Jesse James Summary

Jesse James was born on September 5, 1847, in Kearney, Missouri. James and his brother Frank served for the Confederate Army before embarking on criminal careers in the Old West. The James brothers made a name for themselves as bank and train robbers, leading the James-Younger gang. Gang member Robert Ford killed Jesse James in 1882, after which James became a legend of the Old West. Jesse and his brother Frank James were educated and hailed from a prestigious family of farmers. Their father, the Reverend Robert James, was a Baptist minister who married Zerelda Cole James and moved from Kentucky to Missouri in 1842. In the summer of 1863, the James farm was brutally attacked by Union soldiers.

Friday, May 3, 2013

10 Interesting Facts I Could Find

1. Jesse and his brother Frank, Confederate guerrillas during the Civil War, were said to have committed atrocities against unarmed Union soldiers, scalping and dismembering them.
2. Jesse was shot in the chest while attempting to surrender to Union soldiers near Lexington, Missouri.
3. He recovered from the gunshot wound under the care of his first cousin. The two were eventually married to his first cousen !
4. The first bank robbery to which Jesse James was linked was that at the Daviess County Savings Association in Gallatin, Missouri, where James shot and killed a cashier he mistakenly believed was a former Civil War adversary. This marked the beginning of Jesse James public identification as an outlaw.
5. Jesse formed an alliance with the editor and founder of The Kansas City Star, who published letters from James that proclaimed his innocence.
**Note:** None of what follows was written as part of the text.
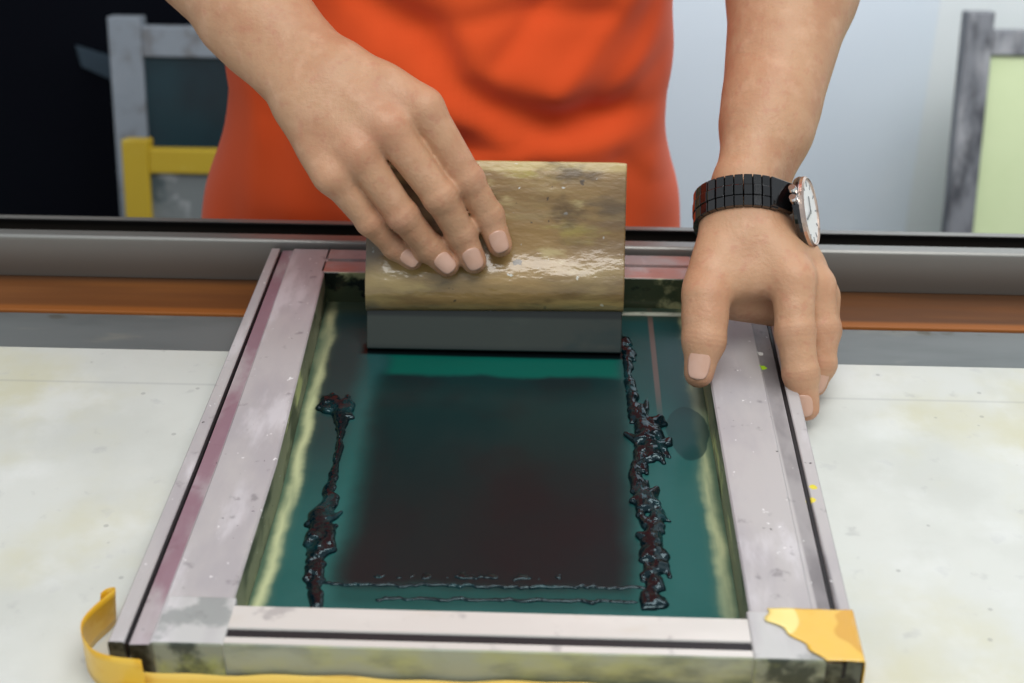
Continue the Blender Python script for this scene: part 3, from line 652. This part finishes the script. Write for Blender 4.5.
# ------------------------------------------------------------------ wristwatch
wl = lwc-al*.018
watch = empty('wristwatch', tuple(wl), 'black link-bracelet wristwatch with a round silver dial on the hand gripping the frame', 'watch')
mbk = G('polished black bracelet', (14,13,14), .14, .3, .6, coat=.8, coatr=.05); msv = G('polished steel', (214,214,216), .16, 1)
q_ = parts[1][0]-wl; q_ = q_[np.abs(q_ @ al) < .0095]; an = np.arctan2(q_ @ ll, q_ @ dn); rd_ = np.hypot(q_ @ dn, q_ @ ll)
bins = ((an+math.pi)/(2*math.pi)*48).astype(int) % 48
rb = np.array([rd_[bins == k].max() if (bins == k).any() else .03 for k in range(48)])
for _ in range(6): rb = np.maximum(rb, .5*(np.roll(rb, 1)+np.roll(rb, -1)))     # bracelet bridges the hollows of the wrist
def ring(t, ex=.0016):
    k = ((t+math.pi)/(2*math.pi)*48-.5) % 48; i = int(k); u = k-i; r_ = rb[i]*(1-u)+rb[(i+1) % 48]*u+ex
    return wl+dn*(r_*math.cos(t))+ll*(r_*math.sin(t))
mb = MB(); cen = MB(); NL = 38
for i in range(NL):
    t = 2*math.pi*i/NL+.12; dt = math.pi/NL
    if math.cos(t) > (.80 if math.sin(t) > 0 else .45): continue
    p0, p1 = ring(t-dt), ring(t+dt); p_ = (p0+p1)/2; tg = nrm(p1-p0); no = nrm(np.cross(tg, al)); no = no if no @ (p_-wl) > 0 else -no
    hl = np.linalg.norm(p1-p0)*.47
    for o_, hw in ((-.0073,.0036),(.0073,.0036)): mb.obox(p_+al*o_, (tg, al, no), (hl, hw, .0019))
    cen.obox(p_, (tg, al, no), (hl, .0036, .0024))
br = mb.build('bracelet', mbk, watch, bevel=.0004); cen.build('centre_links', mbk, br, bevel=.0005)
WC = ring(0, .0030)+ll*.002-al*.0045+dn*.0025-RIGHT*.001+DOWN*.0005
def disc(prof, seg=48):
    n = len(prof); vs = [WC+dn*h+(al*math.cos(q)+ll*math.sin(q))*r for r, h in prof for q in (2*math.pi*k/seg for k in range(seg))]
    return MB().add(vs, [(i*seg+k, i*seg+(k+1) % seg, (i+1)*seg+(k+1) % seg, (i+1)*seg+k) for i in range(n-1) for k in range(seg)])
RD = .0228
cs_ = disc([(.0,-.0042),(RD*.80,-.0042),(RD*.96,-.003),(RD,-.0005),(RD*.99,.0016),(.0,.0016)])
for sg in (1,): cs_.obox(ring(sg*.62, .0022 if sg > 0 else -.0005), (nrm(ring(sg*.95)-ring(sg*.30)), al, nrm(ring(sg*.62)-wl)), (.0085 if sg > 0 else .005, .0102 if sg > 0 else .0085, .0022))   # end links
case = cs_.build('case', mbk, watch, bevel=.0005)
mrg = G('rose steel bezel', (212,190,176), .25, 1)
disc([(RD*.90,.0012),(RD*.985,.0012),(RD*.98,.0034),(RD*.92,.0044),(RD*.90,.0040),(RD*.90,.0012)]).build('bezel', mrg, case, smooth=False)
mdl = G('silver white dial', (236,236,234), .5, 0)
dial = disc([(.0,.0030),(RD*.90,.0030),(RD*.90,.0024),(.0,.0024)]).build('dial', mdl, watch)
mbm = G('grey hands', (138,140,144), .4, .3); hb = MB()
for k in range(12):
    q = 2*math.pi*k/12; r_ = al*math.cos(q)+ll*math.sin(q); hb.obox(WC+dn*.0032+r_*RD*.76, (r_, np.cross(dn, r_), dn), (.0016, .0004, .0002))
hb.build('hour_markers', mbm, dial)
for q, L_, nm in ((.5, .010, 'hour_hand'), (2.4, .014, 'minute_hand')):
    r_ = al*math.cos(q)+ll*math.sin(q); MB().obox(WC+dn*.0036+r_*L_*.42, (r_, np.cross(dn, r_), dn), (L_*.55, .0006, .0002)).build(nm, mbm, watch)
cw = nrm(ll*.96+al*.15)
for o_, L_ in ((0, .0042), (.0058, .0030)):
    c0 = WC+cw*(RD+.0012)-al*(o_+.001)-dn*.0012; MB().tube([c0-cw*.002, c0+cw*L_*.5, c0+cw*L_], [.0023,.0027,.0022], 14).build('crown', msv, watch, smooth=False)
# ------------------------------------------------------------------ light
w = bpy.data.worlds.new('room light'); SC.world = w; w.use_nodes = True
w.node_tree.nodes['Background'].inputs[0].default_value = (.86,.93,1,1); w.node_tree.nodes['Background'].inputs[1].default_value = .55
def area(name, loc, aim, sx, sy, e, col=(1,1,1)):
    l = bpy.data.lights.new(name, 'AREA'); l.shape = 'RECTANGLE'; l.size = sx; l.size_y = sy; l.energy = e; l.color = col
    o = bpy.data.objects.new(name, l); COL.objects.link(o); o.location = loc
    o.rotation_euler = (Vector(aim)-Vector(loc)).to_track_quat('-Z', 'Y').to_euler(); return o
area('ceiling_tube_front', (.25,-.55,1.75), (0,.25,0), 1.5, .8, 25, (1,.98,.95))
area('ceiling_tube_back', (.15,1.05,1.75), (0,.6,0), 1.6, .5, 14, (.97,.98,1))
area('wall_fill', (.5,.78,.55), (.5,1.42,.02), 1.4, .3, 7, (.97,.98,1))  # added unseen lamp in mid-air, there to brighten the back wall
SC.view_settings.view_transform = 'Standard'; SC.view_settings.look = 'None'; SC.view_settings.exposure = 0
The editor wrote admiring editorials about James that painted him more as a noble character than a criminal.
6. Though the newspaper editor fostered a Robin Hood image of Jesse James and his gang, there was never any evidence or indication that they shared robbery money with anyone outside their gang.
7. The James-Younger gang, which was comprised of Jesse, his brother Frank, Cole Younger, his brothers, and some former Confederates, carried out a string of robberies from Iowa to Texas, and from Kansas to West Virginia. They robbed banks, stagecoaches, and a fair in Kansas City, often in front of large crowds.
8. Eventually, they turned to train robbery, usually robbing cars rather than passengers.
9. In 1874, a railroad company enlisted the Pinkerton National Detective agency to track down and capture the James-Younger gang.